Approximately one hundred years ago, a newly formed theater company mounted Eugene O'Neill's first play, Bound East for Cardiff,in a tiny, ramshackle theater in an old fish-house on Lewis' Wharf in Provincetown, Mass. Starring in the play were the founding members of the Provincetown Players, George Cram "Jig" Cook, his poet-wife Susan Glaspell, John Reed and Robert Edmond Jones, among others.
Opening night was July 27, 1916, when the play, a bold, gutsy drama about life, loneliness and death on a cargo ship headed for Wales, was greatly aided by Mother Nature: on an incoming tide, a shroud of mist wrapped itself around the tiny theater, water flapped against the pilings, foghorns sounded regularly and funereally.
Not long after, the play was restaged in a small Greenwich Village theater, along with two other O'Neill sea plays: Moon of the Caribbees and The Long Voyage Home. The impact of these strong, grittily realistic plays on the American theater world was cataclysmic; the stranglehold that the Victorians and Broadway impresarios had on it was broken forever. Playwrights were now free to write about unconventional subjects -- especially the working-class -- for the first time, free to dare, experiment, challenge.
When news came that CalArts was bringing a contemporary New York production of O'Neill's Early Plays to Los Angeles, I was overjoyed; here was a chance to see these important but rarely performed works.
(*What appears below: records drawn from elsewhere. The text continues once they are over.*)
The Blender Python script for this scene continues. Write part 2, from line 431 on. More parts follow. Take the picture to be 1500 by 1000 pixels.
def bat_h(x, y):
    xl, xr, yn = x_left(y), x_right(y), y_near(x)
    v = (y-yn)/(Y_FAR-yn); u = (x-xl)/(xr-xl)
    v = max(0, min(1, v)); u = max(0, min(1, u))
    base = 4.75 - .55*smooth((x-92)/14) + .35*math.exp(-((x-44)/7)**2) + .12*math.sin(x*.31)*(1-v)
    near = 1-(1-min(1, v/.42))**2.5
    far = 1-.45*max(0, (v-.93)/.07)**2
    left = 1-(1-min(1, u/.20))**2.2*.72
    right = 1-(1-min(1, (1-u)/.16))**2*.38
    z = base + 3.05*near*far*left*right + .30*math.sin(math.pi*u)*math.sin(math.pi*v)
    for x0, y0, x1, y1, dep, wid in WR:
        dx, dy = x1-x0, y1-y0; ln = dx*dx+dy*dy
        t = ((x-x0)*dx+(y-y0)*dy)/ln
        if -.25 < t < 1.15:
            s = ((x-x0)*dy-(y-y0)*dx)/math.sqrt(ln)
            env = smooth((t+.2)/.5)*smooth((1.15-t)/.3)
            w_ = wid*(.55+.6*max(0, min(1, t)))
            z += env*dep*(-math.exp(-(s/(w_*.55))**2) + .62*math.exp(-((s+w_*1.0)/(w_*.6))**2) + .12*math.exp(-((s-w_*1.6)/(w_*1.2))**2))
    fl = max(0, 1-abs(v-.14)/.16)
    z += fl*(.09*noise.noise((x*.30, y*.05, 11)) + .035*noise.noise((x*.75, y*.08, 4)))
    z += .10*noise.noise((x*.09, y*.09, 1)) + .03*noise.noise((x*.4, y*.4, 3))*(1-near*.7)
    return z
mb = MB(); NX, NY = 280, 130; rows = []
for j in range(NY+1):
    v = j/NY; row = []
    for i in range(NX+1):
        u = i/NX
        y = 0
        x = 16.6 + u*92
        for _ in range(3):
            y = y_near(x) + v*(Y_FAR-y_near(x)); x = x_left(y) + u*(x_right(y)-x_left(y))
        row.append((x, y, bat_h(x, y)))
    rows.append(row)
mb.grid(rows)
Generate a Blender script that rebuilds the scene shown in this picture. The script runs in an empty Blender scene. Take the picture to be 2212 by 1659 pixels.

Imagine my disappointment -- my disgust, really -- when I sat and watched the Wooster Group and the New York City Players not only botch but murder these plays. Just about every aspect of the production was criminally wrong: the bare, industrial-like set was devoid of atmosphere; the lighting was cold and thin; the acting was stupefyingly bad. All blame lies with the director, Richard Maxwell, who has been quoted elsewhere as disliking naturalistic acting. That's all well and good, but it has to be replaced with a fresh style, not one in which the actors are commanded to stand stiffly and speak their lines in a flat, uninflected way like so many sci-fi robots. Maxwell also dressed the actors in inappropriate costumes and bad wigs, and he had them sing three meaningless songs of his own composition.
It’s a case of narcissism gone wild, an egotist trying to show the world how much better than the material he is.